__DATA SHOWN__.
** Start **

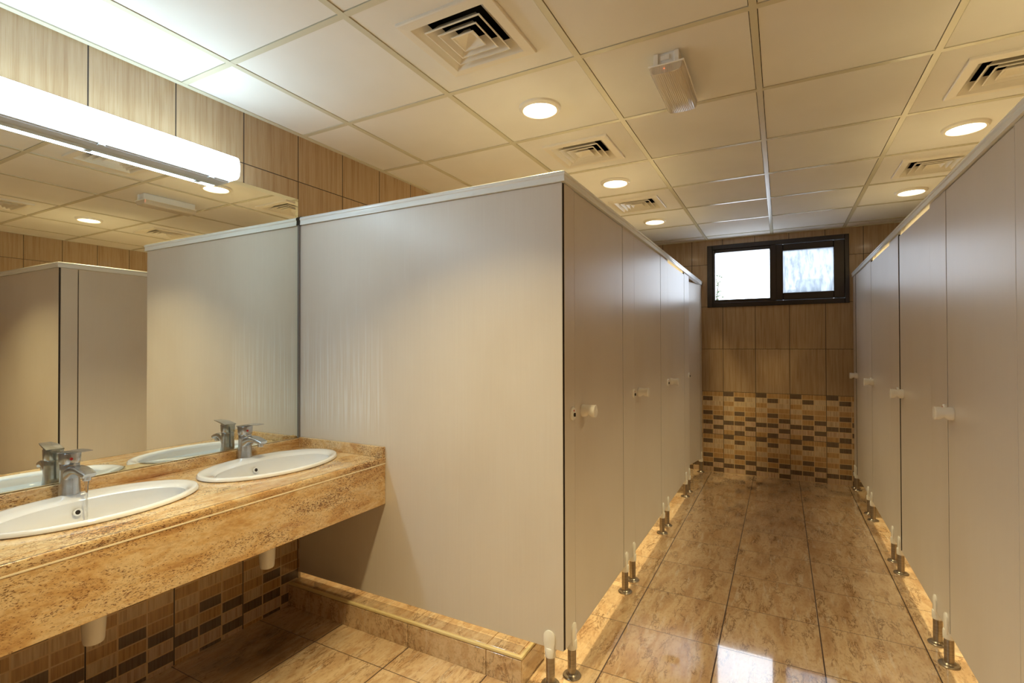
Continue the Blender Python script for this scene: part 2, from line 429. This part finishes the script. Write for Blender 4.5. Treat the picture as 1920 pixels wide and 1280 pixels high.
b = B(); box(b, XE-.024, XE, YN, YB, HC-.001, HC+.014); obj('trim_3', b, M['tbar'], kind='structure')

# tiled kerb under the end panel of the left row
KX1, KY0, KY1, KZ = -.896, 1.7508, 1.955, .113
kerb = empty('trim_4', (XW, KY0, 0), kind='structure')
b = B(); box(b, 0, KX1-XW-.002, .002, KY1-KY0, 0, KZ-.002)
obj('kerb_core', b, M['kerb'], kerb)
b = B()
for xa, xb in ((0, .375), (.378, .775), (.778, 1.175), (1.178, KX1-XW)): box(b, xa, xb, -.004, .002, 0, KZ-.012, .0008)
box(b, KX1-XW-.002, KX1-XW+.004, 0, KY1-KY0, 0, KZ-.012, .0008)
for xa, xb in ((0, .37), (.373, .80), (.803, 1.17), (1.173, KX1-XW-.02)): box(b, xa, xb, .012, KY1-KY0, KZ-.004, KZ+.002, .0008)
obj('kerb_tiles', b, M['kerb'], kerb)
b = B(); sweep(b, [(0, .004, KZ-.004), (KX1-XW-.004, .004, KZ-.004), (KX1-XW-.004, KY1-KY0, KZ-.004)], rrect(.016, .014, .005))
obj('kerb_edge_strip', b, M['trimstrip'], kerb, smooth=True)

# window
win = empty('window_1', (WX0, YB, WZ0), kind='structure')
def frame(bm, x0, x1, z0, z1, wl, wr, wb, wt, y0, y1, bev=.003):
    box(bm, x0, x0+wl, y0, y1, z0, z1, bev); box(bm, x1-wr, x1, y0, y1, z0, z1, bev)
    box(bm, x0+wl, x1-wr, y0, y1, z0, z0+wb, bev); box(bm, x0+wl, x1-wr, y0, y1, z1-wt, z1, bev)
ww, wh = WX1-WX0, WZ1-WZ0
b = B(); frame(b, 0, ww, 0, wh, .05, .035, .048, .045, -.018, .09)
box(b, .589, .645, -.012, .09, .048, wh-.045, .003)
frame(b, .05, .589, .048, wh-.045, .025, .001, .031, .033, 0, .07)
obj('window_frame', b, M['winframe'], win)
b = B(); frame(b, .640, ww-.035, .05, wh-.047, .063, .087, .071, .064, -.006, .055, .004)
sash = obj('sash', b, M['winframe'], win)
b = B(); box(b, .074, .590, .03, .036, .078, wh-.076); obj('glass_pane', b, M['glass'], win)
b = B(); box(b, .702, 1.129, .02, .026, .120, wh-.110); obj('glass_pane', b, M['glass_dirty'], win)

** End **

__EXERCISE BRIEF__. Make an exact copy of the lines from the top of the material through the line with "obj('kerb_edge_strip', b, M['trimstrip'], kerb, smooth=True)", pictures excluded.

__WRITTEN SOLUTION__.
Continue the Blender Python script for this scene: part 2, from line 429. This part finishes the script. Write for Blender 4.5. Treat the picture as 1920 pixels wide and 1280 pixels high.
b = B(); box(b, XE-.024, XE, YN, YB, HC-.001, HC+.014); obj('trim_3', b, M['tbar'], kind='structure')

# tiled kerb under the end panel of the left row
KX1, KY0, KY1, KZ = -.896, 1.7508, 1.955, .113
kerb = empty('trim_4', (XW, KY0, 0), kind='structure')
b = B(); box(b, 0, KX1-XW-.002, .002, KY1-KY0, 0, KZ-.002)
obj('kerb_core', b, M['kerb'], kerb)
b = B()
for xa, xb in ((0, .375), (.378, .775), (.778, 1.175), (1.178, KX1-XW)): box(b, xa, xb, -.004, .002, 0, KZ-.012, .0008)
box(b, KX1-XW-.002, KX1-XW+.004, 0, KY1-KY0, 0, KZ-.012, .0008)
for xa, xb in ((0, .37), (.373, .80), (.803, 1.17), (1.173, KX1-XW-.02)): box(b, xa, xb, .012, KY1-KY0, KZ-.004, KZ+.002, .0008)
obj('kerb_tiles', b, M['kerb'], kerb)
b = B(); sweep(b, [(0, .004, KZ-.004), (KX1-XW-.004, .004, KZ-.004), (KX1-XW-.004, KY1-KY0, KZ-.004)], rrect(.016, .014, .005))
obj('kerb_edge_strip', b, M['trimstrip'], kerb, smooth=True)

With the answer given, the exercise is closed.